In response to this morning’s column on the many morasses of the Middle East I got a note from a reader who brings up the recurrent matter of Palestinians as refugees: should the word refugee be put in quote marks? Of course not. The quote marks would be another step toward complicity with Israel’s intent—to make the refugees disappear as such.

The reader wrote: “I get irritated at the misuse of certain words for political purposes, the main examples coming to mind being “partial birth abortion” and “the death tax.” In the case of your column today the offender is “Palestinian refugee camp.” From pictures these places are far beyond the status of camps; and their occupants, poor and downtrodden though they may be, can hardly be considered refugees after fifty plus years.

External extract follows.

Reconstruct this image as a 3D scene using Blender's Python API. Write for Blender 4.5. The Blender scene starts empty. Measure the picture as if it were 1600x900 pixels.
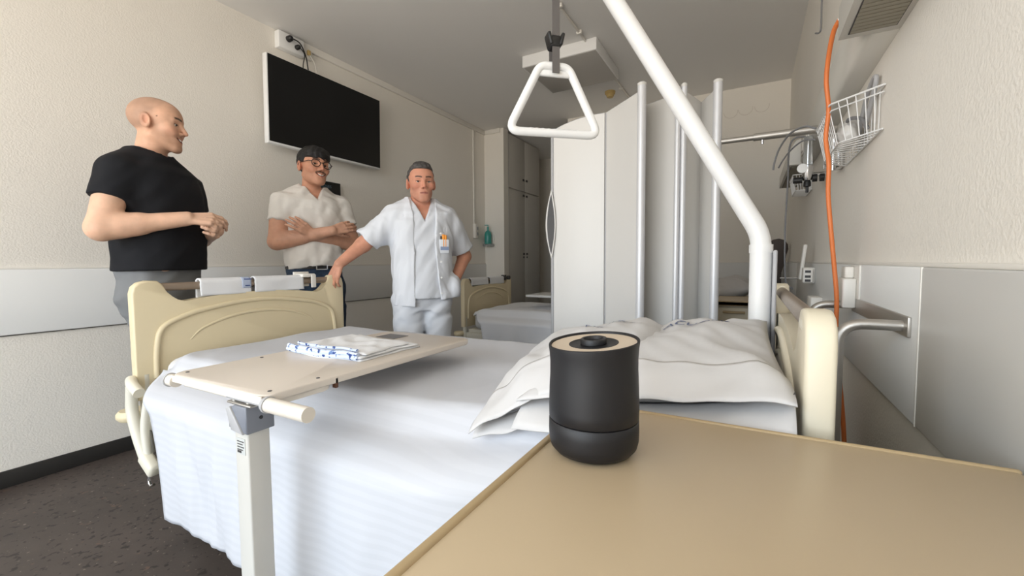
import bpy, bmesh, math, random
import numpy as np
from mathutils import Vector, Matrix

# ------------------------------------------------------------------ camera, sky, exposure
scene = bpy.context.scene
COL = scene.collection
H = 1.05
cam_d = bpy.data.cameras.new('camera')
cam = bpy.data.objects.new('camera', cam_d)
COL.objects.link(cam)
scene.camera = cam
cam_d.sensor_width = 36.0
cam_d.lens = 36.0 * 669.18 / 1600.0
cam_d.clip_start = 0.02
_yaw, _pit, _rol = math.radians(29.076), math.radians(-3.367), math.radians(-0.423)
_f = Vector((-math.sin(_yaw) * math.cos(_pit), math.cos(_yaw) * math.cos(_pit), math.sin(_pit)))
_r = Vector((math.cos(_yaw), math.sin(_yaw), 0))
_u = _r.cross(_f)
_r2 = math.cos(_rol) * _r + math.sin(_rol) * _u
_u2 = -math.sin(_rol) * _r + math.cos(_rol) * _u
cam.matrix_world = Matrix(((_r2.x, _u2.x, -_f.x, 0), (_r2.y, _u2.y, -_f.y, 0), (_r2.z, _u2.z, -_f.z, H), (0, 0, 0, 1)))

world = bpy.data.worlds.new('sky')
scene.world = world
world.use_nodes = True
_nt = world.node_tree
_nt.nodes.clear()
_o = _nt.nodes.new('ShaderNodeOutputWorld')
_b = _nt.nodes.new('ShaderNodeBackground')
_tc = _nt.nodes.new('ShaderNodeTexCoord')
_sp = _nt.nodes.new('ShaderNodeSeparateXYZ')
_rp = _nt.nodes.new('ShaderNodeValToRGB')
_nt.links.new(_tc.outputs['Generated'], _sp.inputs[0])
_mr = _nt.nodes.new('ShaderNodeMapRange')
_mr.inputs['From Min'].default_value = -1.0
_mr.inputs['From Max'].default_value = 1.0
_nt.links.new(_sp.outputs['Z'], _mr.inputs[0])
_nt.links.new(_mr.outputs[0], _rp.inputs[0])
_rp.color_ramp.elements[0].position = 0.49
_rp.color_ramp.elements[0].color = (0.90, 0.83, 0.74, 1)      # sunlit ground and facades outside
_rp.color_ramp.elements[1].position = 0.52
_rp.color_ramp.elements[1].color = (0.80, 0.90, 1.0, 1)       # hazy bright sky
_nt.links.new(_rp.outputs[0], _b.inputs[0])
_b.inputs[1].default_value = 5.6
_nt.links.new(_b.outputs[0], _o.inputs[0])

# daylight portal in the window opening behind the camera
WIN = (-2.95, 0.20, 0.35, 2.66)
WY = -2.2
pl = bpy.data.lights.new('window_portal', 'AREA')
pl.shape = 'RECTANGLE'
pl.size = WIN[1] - WIN[0]
pl.size_y = WIN[3] - WIN[2]
pl.cycles.is_portal = True
plo = bpy.data.objects.new('window_portal', pl)
COL.objects.link(plo)
plo.location = ((WIN[0] + WIN[1]) / 2, WY - 0.10, (WIN[2] + WIN[3]) / 2)
plo.rotation_euler = (math.radians(90), 0, 0)

scene.view_settings.view_transform = 'Standard'
scene.view_settings.look = 'None'
scene.view_settings.exposure = 0.30
scene.view_settings.gamma = 1.0
scene.view_settings.use_curve_mapping = False

# ------------------------------------------------------------------ helpers
rng = random.Random(7)


def lin(c):
    return tuple(((v / 255) / 12.92 if v / 255 <= 0.04045 else ((v / 255 + 0.055) / 1.055) ** 2.4) for v in c)


MATS = {}


def mat(name, rgb, rough=0.5, metal=0.0, bump=None, var=None, spec=0.5, trans=0.0, attr=None, sub=0.0, emit=None, speck=None, coat=0.0, stripes=None):
    if name in MATS:
        return MATS[name]
    m = bpy.data.materials.new(name)
    m.use_nodes = True
    nt = m.node_tree
    b = nt.nodes['Principled BSDF']
    c = lin(rgb) + (1,)
    b.inputs['Base Color'].default_value = c
    b.inputs['Roughness'].default_value = rough
    b.inputs['Metallic'].default_value = metal
    b.inputs['Specular IOR Level'].default_value = spec
    if trans:
        b.inputs['Transmission Weight'].default_value = trans
    if sub:
        b.inputs['Subsurface Weight'].default_value = sub
        b.inputs['Subsurface Radius'].default_value = (0.012, 0.005, 0.003)
        b.inputs['Subsurface Scale'].default_value = 1.0
    if coat:
        b.inputs['Coat Weight'].default_value = coat
    if emit:
        b.inputs['Emission Color'].default_value = lin(emit[0]) + (1,)
        b.inputs['Emission Strength'].default_value = emit[1]
    tc = nt.nodes.new('ShaderNodeTexCoord')
    src = None
    if attr:
        a = nt.nodes.new('ShaderNodeAttribute')
        a.attribute_name = attr
        src = a.outputs['Color']
    if var:
        sc, amt = var[0], var[1]
        n = nt.nodes.new('ShaderNodeTexNoise')
        n.inputs['Scale'].default_value = sc
        n.inputs['Detail'].default_value = 5
        nt.links.new(tc.outputs['Object'], n.inputs['Vector'])
        mp = nt.nodes.new('ShaderNodeMapRange')
        mp.inputs['From Min'].default_value = 0.3
        mp.inputs['From Max'].default_value = 0.7
        mp.inputs['To Min'].default_value = 1 - amt
        mp.inputs['To Max'].default_value = 1 + amt
        nt.links.new(n.outputs['Fac'], mp.inputs[0])
        mx = nt.nodes.new('ShaderNodeMix')
        mx.data_type = 'RGBA'
        mx.blend_type = 'MULTIPLY'
        mx.inputs[0].default_value = 1.0
        mx.inputs[6].default_value = c
        if src:
            nt.links.new(src, mx.inputs[6])
        nt.links.new(mp.outputs[0], mx.inputs[7])
        src = mx.outputs[2]
    if speck:
        for (sc, thr, rgb2, wd) in speck:
            n = nt.nodes.new('ShaderNodeTexNoise')
            n.inputs['Scale'].default_value = sc
            n.inputs['Detail'].default_value = 2
            nt.links.new(tc.outputs['Object'], n.inputs['Vector'])
            mp = nt.nodes.new('ShaderNodeMapRange')
            mp.inputs['From Min'].default_value = thr
            mp.inputs['From Max'].default_value = thr + wd
            nt.links.new(n.outputs['Fac'], mp.inputs[0])
            mx = nt.nodes.new('ShaderNodeMix')
            mx.data_type = 'RGBA'
            mx.inputs[6].default_value = c
            if src:
                nt.links.new(src, mx.inputs[6])
            mx.inputs[7].default_value = lin(rgb2) + (1,)
            nt.links.new(mp.outputs[0], mx.inputs[0])
            src = mx.outputs[2]
    if stripes:                                   # woven satin stripe: (axis, period, amount)
        sp = nt.nodes.new('ShaderNodeSeparateXYZ')
        nt.links.new(tc.outputs['Object'], sp.inputs[0])
        mt = nt.nodes.new('ShaderNodeMath')
        mt.operation = 'MULTIPLY'
        mt.inputs[1].default_value = 2 * math.pi / stripes[1]
        nt.links.new(sp.outputs[stripes[0]], mt.inputs[0])
        sn = nt.nodes.new('ShaderNodeMath')
        sn.operation = 'SINE'
        nt.links.new(mt.outputs[0], sn.inputs[0])
        mp = nt.nodes.new('ShaderNodeMapRange')
        mp.inputs['From Min'].default_value = -0.3
        mp.inputs['From Max'].default_value = 0.3
        mp.inputs['To Min'].default_value = 1 - stripes[2]
        mp.inputs['To Max'].default_value = 1
        nt.links.new(sn.outputs[0], mp.inputs[0])
        mx = nt.nodes.new('ShaderNodeMix')
        mx.data_type = 'RGBA'
        mx.blend_type = 'MULTIPLY'
        mx.inputs[0].default_value = 1.0
        mx.inputs[6].default_value = c
        if src:
            nt.links.new(src, mx.inputs[6])
        nt.links.new(mp.outputs[0], mx.inputs[7])
        src = mx.outputs[2]
    if src:
        nt.links.new(src, b.inputs['Base Color'])
    if bump:
        n = nt.nodes.new('ShaderNodeTexNoise')
        n.inputs['Scale'].default_value = bump[0]
        n.inputs['Detail'].default_value = bump[3] if len(bump) > 3 else 3
        nt.links.new(tc.outputs['Object'], n.inputs['Vector'])
        bp = nt.nodes.new('ShaderNodeBump')
        bp.inputs['Strength'].default_value = bump[1]
        bp.inputs['Distance'].default_value = bump[2]
        nt.links.new(n.outputs['Fac'], bp.inputs['Height'])
        nt.links.new(bp.outputs[0], b.inputs['Normal'])
    MATS[name] = m
    return m


WLOC = {}


def _link(o, parent, loc=None):
    COL.objects.link(o)
    if parent is not None:
        o.parent = parent
        WLOC[o.name] = WLOC[parent.name]
    else:
        WLOC[o.name] = Vector(loc if loc is not None else (0, 0, 0))
        o.location = WLOC[o.name]
    return o


def thing(name, label, cat, loc, group=None):
    o = bpy.data.objects.new(name, None)
    o.empty_display_size = 0.1
    _link(o, None, loc)
    o['label'] = label
    o['category'] = cat
    if group:
        o['group'] = group
    return o


def tag(o, label, cat, group=None, kind=None):
    o['label'] = label
    o['category'] = cat
    if group:
        o['group'] = group
    if kind:
        o['kind'] = kind
    return o


def finish(name, me, m, parent=None, smooth=None, loc=None, label=None):
    """mesh in world coordinates -> object (shifted to its parent's or its own base)"""
    if isinstance(m, (list, tuple)):
        for x in m:
            me.materials.append(x)
    else:
        me.materials.append(m)
    o = bpy.data.objects.new(name, me)
    if parent is None and loc is None:
        n = len(me.vertices)
        co = np.empty(n * 3, dtype=np.float32)
        me.vertices.foreach_get('co', co)
        co = co.reshape(-1, 3)
        lo, hi = co.min(0), co.max(0)
        loc = ((lo[0] + hi[0]) / 2, (lo[1] + hi[1]) / 2, lo[2])
    _link(o, parent, loc)
    w = WLOC[o.name]
    me.transform(Matrix.Translation(-w))
    if smooth is not None:
        me.polygons.foreach_set('use_smooth', [True] * len(me.polygons))
        if smooth < 3.2:
            me.set_sharp_from_angle(angle=smooth)
    if label:
        o['label'] = label
    return o


def bm_obj(name, bm, m, parent=None, smooth=None, loc=None, label=None):
    bmesh.ops.recalc_face_normals(bm, faces=bm.faces)
    me = bpy.data.meshes.new(name)
    bm.to_mesh(me)
    bm.free()
    return finish(name, me, m, parent, smooth, loc, label)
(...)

Most of them were born outside of Palestine. Were I more articulate I would doubtless carry on about the desirability of integrating them better into the local societies and of the Arab people helping them to do this.”

The reader is right in so far as refugee camps generally are places where people can expect a degree of care and dignity, whereas Palestinian refugee camps, in Lebanon and elsewhere in the Arab world, are places where human beings are treated worse than stray dogs. The reader’s concern is with semantics, but I think it ought to be with decency. I agree about what Arab nations owe Palestinians: they should offer them integration, at least as a choice (leaving it up to Palestinians to take it or to remain in those camps). But they don’t, because that would on one hand be complicity with Israel’s smashing Palestinians out of their lands. On the other, it would be a shock to the political balance of certain Arab nations. In Lebanon for example, 400,000 or 500,000 Palestinians suddenly made citizens or full members of society would be a bloc to contend with, which, Lebanese prejudice being what it is—or rather, Semitic prejudice being what it is, Arabs and Jews having nothing over each other in that department—no group in Lebanon would accept.

It’s easy to look for black and white solutions here. There are none, and it’s nothing so simple or convenient as to say that Palestinians in refugee camps are exclusively Arab nations’ problem. Let’s not forget the source of this hell, and let’s not kid ourselves about it. It’s always been Israel. To say anything different about the refugees is tantamount to (for example) blaming the victim of a rape for what befell her.